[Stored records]
[start]
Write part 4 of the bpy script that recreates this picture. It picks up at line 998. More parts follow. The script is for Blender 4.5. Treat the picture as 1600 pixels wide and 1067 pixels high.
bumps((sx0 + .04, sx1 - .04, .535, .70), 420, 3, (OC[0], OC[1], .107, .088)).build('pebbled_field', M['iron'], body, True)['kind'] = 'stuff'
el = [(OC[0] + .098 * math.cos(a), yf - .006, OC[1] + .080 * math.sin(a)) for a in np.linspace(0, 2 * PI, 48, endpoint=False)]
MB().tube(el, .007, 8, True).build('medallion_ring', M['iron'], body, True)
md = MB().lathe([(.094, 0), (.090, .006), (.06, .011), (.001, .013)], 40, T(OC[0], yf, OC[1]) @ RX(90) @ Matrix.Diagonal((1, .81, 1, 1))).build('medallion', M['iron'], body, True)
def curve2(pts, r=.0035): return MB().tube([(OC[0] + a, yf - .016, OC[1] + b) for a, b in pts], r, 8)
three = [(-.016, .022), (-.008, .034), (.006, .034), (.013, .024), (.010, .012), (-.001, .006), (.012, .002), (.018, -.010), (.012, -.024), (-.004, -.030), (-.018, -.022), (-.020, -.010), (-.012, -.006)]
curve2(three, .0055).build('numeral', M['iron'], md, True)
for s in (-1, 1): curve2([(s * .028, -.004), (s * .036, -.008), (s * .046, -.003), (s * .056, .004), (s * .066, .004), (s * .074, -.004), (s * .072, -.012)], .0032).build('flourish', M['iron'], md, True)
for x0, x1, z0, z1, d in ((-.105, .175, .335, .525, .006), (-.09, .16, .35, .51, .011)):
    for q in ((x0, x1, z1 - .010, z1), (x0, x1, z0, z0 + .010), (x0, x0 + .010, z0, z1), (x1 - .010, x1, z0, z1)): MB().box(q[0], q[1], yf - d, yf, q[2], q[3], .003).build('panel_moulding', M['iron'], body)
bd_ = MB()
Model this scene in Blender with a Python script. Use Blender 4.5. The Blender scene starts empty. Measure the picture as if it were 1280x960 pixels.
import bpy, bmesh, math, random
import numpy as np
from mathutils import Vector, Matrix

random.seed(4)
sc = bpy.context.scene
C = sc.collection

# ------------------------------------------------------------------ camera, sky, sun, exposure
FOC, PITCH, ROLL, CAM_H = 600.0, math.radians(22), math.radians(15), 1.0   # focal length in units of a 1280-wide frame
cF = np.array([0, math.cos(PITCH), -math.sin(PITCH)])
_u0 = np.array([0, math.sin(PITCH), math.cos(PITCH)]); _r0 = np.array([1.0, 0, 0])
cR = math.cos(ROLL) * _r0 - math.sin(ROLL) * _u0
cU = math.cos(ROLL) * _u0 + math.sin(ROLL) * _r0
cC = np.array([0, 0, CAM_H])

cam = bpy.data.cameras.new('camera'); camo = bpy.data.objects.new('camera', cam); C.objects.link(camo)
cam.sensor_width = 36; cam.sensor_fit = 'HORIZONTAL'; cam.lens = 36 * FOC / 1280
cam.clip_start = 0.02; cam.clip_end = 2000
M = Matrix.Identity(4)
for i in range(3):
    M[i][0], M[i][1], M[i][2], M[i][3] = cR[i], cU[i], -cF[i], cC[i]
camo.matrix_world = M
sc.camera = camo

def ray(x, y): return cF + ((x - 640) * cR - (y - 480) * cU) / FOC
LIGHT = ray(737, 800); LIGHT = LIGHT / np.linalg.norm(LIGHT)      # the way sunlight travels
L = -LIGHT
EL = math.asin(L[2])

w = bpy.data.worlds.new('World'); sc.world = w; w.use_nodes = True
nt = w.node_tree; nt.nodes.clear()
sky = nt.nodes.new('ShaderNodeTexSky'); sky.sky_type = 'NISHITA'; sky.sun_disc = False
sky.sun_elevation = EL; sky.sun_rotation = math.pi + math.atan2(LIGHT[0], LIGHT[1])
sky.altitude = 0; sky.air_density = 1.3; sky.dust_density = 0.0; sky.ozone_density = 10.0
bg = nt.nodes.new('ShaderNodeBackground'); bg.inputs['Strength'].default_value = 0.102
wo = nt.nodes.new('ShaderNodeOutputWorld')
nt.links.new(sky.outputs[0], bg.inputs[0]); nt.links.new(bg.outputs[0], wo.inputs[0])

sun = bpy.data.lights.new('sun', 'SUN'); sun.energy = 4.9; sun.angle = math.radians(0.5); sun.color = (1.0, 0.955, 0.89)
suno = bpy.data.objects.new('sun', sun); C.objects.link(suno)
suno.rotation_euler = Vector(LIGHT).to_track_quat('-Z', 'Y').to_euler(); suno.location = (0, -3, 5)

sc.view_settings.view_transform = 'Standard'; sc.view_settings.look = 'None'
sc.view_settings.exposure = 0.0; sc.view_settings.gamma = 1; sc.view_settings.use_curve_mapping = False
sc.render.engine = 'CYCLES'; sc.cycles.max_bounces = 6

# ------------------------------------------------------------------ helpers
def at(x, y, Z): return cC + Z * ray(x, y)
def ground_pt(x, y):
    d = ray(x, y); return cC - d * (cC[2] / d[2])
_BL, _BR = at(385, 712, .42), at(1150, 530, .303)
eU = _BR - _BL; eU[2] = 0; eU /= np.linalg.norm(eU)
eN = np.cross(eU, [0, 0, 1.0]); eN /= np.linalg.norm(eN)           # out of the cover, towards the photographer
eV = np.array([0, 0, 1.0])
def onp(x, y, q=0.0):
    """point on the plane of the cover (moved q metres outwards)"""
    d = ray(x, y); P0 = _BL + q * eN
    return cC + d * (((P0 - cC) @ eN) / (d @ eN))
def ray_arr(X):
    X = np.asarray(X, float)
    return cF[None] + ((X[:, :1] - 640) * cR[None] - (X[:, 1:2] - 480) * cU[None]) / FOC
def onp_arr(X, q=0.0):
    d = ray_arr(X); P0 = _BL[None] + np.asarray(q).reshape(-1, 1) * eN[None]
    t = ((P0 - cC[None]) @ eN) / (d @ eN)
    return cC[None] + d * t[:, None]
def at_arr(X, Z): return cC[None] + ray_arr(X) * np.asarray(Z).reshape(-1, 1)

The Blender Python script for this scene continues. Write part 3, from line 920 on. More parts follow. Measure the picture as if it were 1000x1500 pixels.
[end]
Both the line with "Model this scene" and the line with "cC = np.array([0, 0, CAM_H])" belong in the answer; write them out exactly, with every line between.

Model this scene in Blender with a Python script. Use Blender 4.5. The Blender scene starts empty. Measure the picture as if it were 1280x960 pixels.
import bpy, bmesh, math, random
import numpy as np
from mathutils import Vector, Matrix

random.seed(4)
sc = bpy.context.scene
C = sc.collection

# ------------------------------------------------------------------ camera, sky, sun, exposure
FOC, PITCH, ROLL, CAM_H = 600.0, math.radians(22), math.radians(15), 1.0   # focal length in units of a 1280-wide frame
cF = np.array([0, math.cos(PITCH), -math.sin(PITCH)])
_u0 = np.array([0, math.sin(PITCH), math.cos(PITCH)]); _r0 = np.array([1.0, 0, 0])
cR = math.cos(ROLL) * _r0 - math.sin(ROLL) * _u0
cU = math.cos(ROLL) * _u0 + math.sin(ROLL) * _r0
cC = np.array([0, 0, CAM_H])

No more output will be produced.